STATED TASK: Copy out all of the material exactly.

---+---

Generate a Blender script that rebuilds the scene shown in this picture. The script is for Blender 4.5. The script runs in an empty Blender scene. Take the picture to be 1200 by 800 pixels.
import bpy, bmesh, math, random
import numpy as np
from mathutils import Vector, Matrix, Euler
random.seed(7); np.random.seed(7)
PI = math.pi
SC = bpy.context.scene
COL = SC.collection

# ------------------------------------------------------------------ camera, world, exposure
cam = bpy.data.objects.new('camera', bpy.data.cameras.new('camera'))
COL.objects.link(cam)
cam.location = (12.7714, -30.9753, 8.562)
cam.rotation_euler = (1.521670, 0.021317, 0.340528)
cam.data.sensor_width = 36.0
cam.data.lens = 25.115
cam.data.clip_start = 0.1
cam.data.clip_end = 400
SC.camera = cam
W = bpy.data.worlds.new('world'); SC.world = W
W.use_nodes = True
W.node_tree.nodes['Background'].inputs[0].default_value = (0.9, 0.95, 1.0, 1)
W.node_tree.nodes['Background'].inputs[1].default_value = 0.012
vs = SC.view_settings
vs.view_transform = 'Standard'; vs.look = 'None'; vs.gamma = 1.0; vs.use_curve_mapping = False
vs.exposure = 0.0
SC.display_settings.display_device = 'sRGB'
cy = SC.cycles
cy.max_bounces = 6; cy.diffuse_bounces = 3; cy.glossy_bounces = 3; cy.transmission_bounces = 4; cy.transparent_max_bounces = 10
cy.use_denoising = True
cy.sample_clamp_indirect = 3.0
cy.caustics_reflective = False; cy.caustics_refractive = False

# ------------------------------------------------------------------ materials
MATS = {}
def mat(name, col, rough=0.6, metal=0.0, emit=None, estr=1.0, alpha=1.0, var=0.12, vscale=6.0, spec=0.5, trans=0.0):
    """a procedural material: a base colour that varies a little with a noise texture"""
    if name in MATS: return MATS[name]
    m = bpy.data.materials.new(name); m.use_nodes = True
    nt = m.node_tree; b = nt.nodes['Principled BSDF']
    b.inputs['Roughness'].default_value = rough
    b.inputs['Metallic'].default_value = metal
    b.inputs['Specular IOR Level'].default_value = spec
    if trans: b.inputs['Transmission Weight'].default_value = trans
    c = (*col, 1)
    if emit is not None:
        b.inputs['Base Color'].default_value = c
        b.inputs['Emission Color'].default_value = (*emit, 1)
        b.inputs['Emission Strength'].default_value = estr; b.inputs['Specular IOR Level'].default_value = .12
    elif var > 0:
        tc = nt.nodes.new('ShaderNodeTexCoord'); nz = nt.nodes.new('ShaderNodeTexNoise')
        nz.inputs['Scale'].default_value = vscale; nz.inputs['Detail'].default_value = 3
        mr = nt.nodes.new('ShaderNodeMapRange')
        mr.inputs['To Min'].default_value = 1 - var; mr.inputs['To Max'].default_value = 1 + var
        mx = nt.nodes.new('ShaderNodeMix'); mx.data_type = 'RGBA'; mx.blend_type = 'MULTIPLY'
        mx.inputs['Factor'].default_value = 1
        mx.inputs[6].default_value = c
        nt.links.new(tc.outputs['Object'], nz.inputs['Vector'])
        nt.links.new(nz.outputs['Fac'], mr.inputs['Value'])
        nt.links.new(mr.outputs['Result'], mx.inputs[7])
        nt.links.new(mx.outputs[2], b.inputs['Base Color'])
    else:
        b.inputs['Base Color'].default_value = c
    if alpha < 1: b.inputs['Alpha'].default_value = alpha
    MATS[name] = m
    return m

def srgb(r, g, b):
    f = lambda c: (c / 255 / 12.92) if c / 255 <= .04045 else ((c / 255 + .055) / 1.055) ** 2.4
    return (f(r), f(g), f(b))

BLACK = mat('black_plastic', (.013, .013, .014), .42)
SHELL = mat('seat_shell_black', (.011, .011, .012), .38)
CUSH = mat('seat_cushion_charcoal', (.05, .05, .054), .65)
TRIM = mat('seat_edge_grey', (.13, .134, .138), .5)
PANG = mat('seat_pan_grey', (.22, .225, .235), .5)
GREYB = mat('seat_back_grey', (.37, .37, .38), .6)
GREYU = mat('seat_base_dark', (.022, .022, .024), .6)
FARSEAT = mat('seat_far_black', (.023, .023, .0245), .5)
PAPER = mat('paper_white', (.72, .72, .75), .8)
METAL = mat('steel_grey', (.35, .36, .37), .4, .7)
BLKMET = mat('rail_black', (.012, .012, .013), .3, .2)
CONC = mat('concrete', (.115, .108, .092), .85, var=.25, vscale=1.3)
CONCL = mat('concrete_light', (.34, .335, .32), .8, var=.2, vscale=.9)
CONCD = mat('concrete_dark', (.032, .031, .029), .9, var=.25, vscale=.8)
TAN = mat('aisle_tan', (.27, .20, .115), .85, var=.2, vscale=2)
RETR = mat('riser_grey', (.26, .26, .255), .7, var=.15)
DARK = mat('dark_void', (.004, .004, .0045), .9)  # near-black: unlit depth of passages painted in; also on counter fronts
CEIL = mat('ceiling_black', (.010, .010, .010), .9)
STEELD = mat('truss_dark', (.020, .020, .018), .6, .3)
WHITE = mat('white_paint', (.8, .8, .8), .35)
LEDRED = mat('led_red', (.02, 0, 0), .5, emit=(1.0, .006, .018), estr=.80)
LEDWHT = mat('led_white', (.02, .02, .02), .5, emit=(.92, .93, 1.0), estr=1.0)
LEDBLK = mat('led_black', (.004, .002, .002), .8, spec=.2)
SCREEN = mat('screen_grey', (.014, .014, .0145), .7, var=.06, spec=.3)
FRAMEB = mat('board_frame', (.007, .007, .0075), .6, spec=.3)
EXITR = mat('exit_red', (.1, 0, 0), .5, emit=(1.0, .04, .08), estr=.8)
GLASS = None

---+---

OUTPUT BELOW:
Generate a Blender script that rebuilds the scene shown in this picture. The script is for Blender 4.5. The script runs in an empty Blender scene. Take the picture to be 1200 by 800 pixels.
import bpy, bmesh, math, random
import numpy as np
from mathutils import Vector, Matrix, Euler
random.seed(7); np.random.seed(7)
PI = math.pi
SC = bpy.context.scene
COL = SC.collection

# ------------------------------------------------------------------ camera, world, exposure
cam = bpy.data.objects.new('camera', bpy.data.cameras.new('camera'))
COL.objects.link(cam)
cam.location = (12.7714, -30.9753, 8.562)
cam.rotation_euler = (1.521670, 0.021317, 0.340528)
cam.data.sensor_width = 36.0
cam.data.lens = 25.115
cam.data.clip_start = 0.1
cam.data.clip_end = 400
SC.camera = cam
W = bpy.data.worlds.new('world'); SC.world = W
W.use_nodes = True
W.node_tree.nodes['Background'].inputs[0].default_value = (0.9, 0.95, 1.0, 1)
W.node_tree.nodes['Background'].inputs[1].default_value = 0.012
vs = SC.view_settings
vs.view_transform = 'Standard'; vs.look = 'None'; vs.gamma = 1.0; vs.use_curve_mapping = False
vs.exposure = 0.0
SC.display_settings.display_device = 'sRGB'
cy = SC.cycles
cy.max_bounces = 6; cy.diffuse_bounces = 3; cy.glossy_bounces = 3; cy.transmission_bounces = 4; cy.transparent_max_bounces = 10
cy.use_denoising = True
cy.sample_clamp_indirect = 3.0
cy.caustics_reflective = False; cy.caustics_refractive = False

# ------------------------------------------------------------------ materials
MATS = {}
def mat(name, col, rough=0.6, metal=0.0, emit=None, estr=1.0, alpha=1.0, var=0.12, vscale=6.0, spec=0.5, trans=0.0):
    """a procedural material: a base colour that varies a little with a noise texture"""
    if name in MATS: return MATS[name]
    m = bpy.data.materials.new(name); m.use_nodes = True
    nt = m.node_tree; b = nt.nodes['Principled BSDF']
    b.inputs['Roughness'].default_value = rough
    b.inputs['Metallic'].default_value = metal
    b.inputs['Specular IOR Level'].default_value = spec
    if trans: b.inputs['Transmission Weight'].default_value = trans
    c = (*col, 1)
    if emit is not None:
        b.inputs['Base Color'].default_value = c
        b.inputs['Emission Color'].default_value = (*emit, 1)
        b.inputs['Emission Strength'].default_value = estr; b.inputs['Specular IOR Level'].default_value = .12
    elif var > 0:
        tc = nt.nodes.new('ShaderNodeTexCoord'); nz = nt.nodes.new('ShaderNodeTexNoise')
        nz.inputs['Scale'].default_value = vscale; nz.inputs['Detail'].default_value = 3
        mr = nt.nodes.new('ShaderNodeMapRange')
        mr.inputs['To Min'].default_value = 1 - var; mr.inputs['To Max'].default_value = 1 + var
        mx = nt.nodes.new('ShaderNodeMix'); mx.data_type = 'RGBA'; mx.blend_type = 'MULTIPLY'
        mx.inputs['Factor'].default_value = 1
        mx.inputs[6].default_value = c
        nt.links.new(tc.outputs['Object'], nz.inputs['Vector'])
        nt.links.new(nz.outputs['Fac'], mr.inputs['Value'])
        nt.links.new(mr.outputs['Result'], mx.inputs[7])
        nt.links.new(mx.outputs[2], b.inputs['Base Color'])
    else:
        b.inputs['Base Color'].default_value = c
    if alpha < 1: b.inputs['Alpha'].default_value = alpha
    MATS[name] = m
    return m

def srgb(r, g, b):
    f = lambda c: (c / 255 / 12.92) if c / 255 <= .04045 else ((c / 255 + .055) / 1.055) ** 2.4
    return (f(r), f(g), f(b))

BLACK = mat('black_plastic', (.013, .013, .014), .42)
SHELL = mat('seat_shell_black', (.011, .011, .012), .38)
CUSH = mat('seat_cushion_charcoal', (.05, .05, .054), .65)
TRIM = mat('seat_edge_grey', (.13, .134, .138), .5)
PANG = mat('seat_pan_grey', (.22, .225, .235), .5)
GREYB = mat('seat_back_grey', (.37, .37, .38), .6)
GREYU = mat('seat_base_dark', (.022, .022, .024), .6)
FARSEAT = mat('seat_far_black', (.023, .023, .0245), .5)
PAPER = mat('paper_white', (.72, .72, .75), .8)
METAL = mat('steel_grey', (.35, .36, .37), .4, .7)
BLKMET = mat('rail_black', (.012, .012, .013), .3, .2)
CONC = mat('concrete', (.115, .108, .092), .85, var=.25, vscale=1.3)
CONCL = mat('concrete_light', (.34, .335, .32), .8, var=.2, vscale=.9)
CONCD = mat('concrete_dark', (.032, .031, .029), .9, var=.25, vscale=.8)
TAN = mat('aisle_tan', (.27, .20, .115), .85, var=.2, vscale=2)
RETR = mat('riser_grey', (.26, .26, .255), .7, var=.15)
DARK = mat('dark_void', (.004, .004, .0045), .9)  # near-black: unlit depth of passages painted in; also on counter fronts
CEIL = mat('ceiling_black', (.010, .010, .010), .9)
STEELD = mat('truss_dark', (.020, .020, .018), .6, .3)
WHITE = mat('white_paint', (.8, .8, .8), .35)
LEDRED = mat('led_red', (.02, 0, 0), .5, emit=(1.0, .006, .018), estr=.80)
LEDWHT = mat('led_white', (.02, .02, .02), .5, emit=(.92, .93, 1.0), estr=1.0)
LEDBLK = mat('led_black', (.004, .002, .002), .8, spec=.2)
SCREEN = mat('screen_grey', (.014, .014, .0145), .7, var=.06, spec=.3)
FRAMEB = mat('board_frame', (.007, .007, .0075), .6, spec=.3)
EXITR = mat('exit_red', (.1, 0, 0), .5, emit=(1.0, .04, .08), estr=.8)
GLASS = None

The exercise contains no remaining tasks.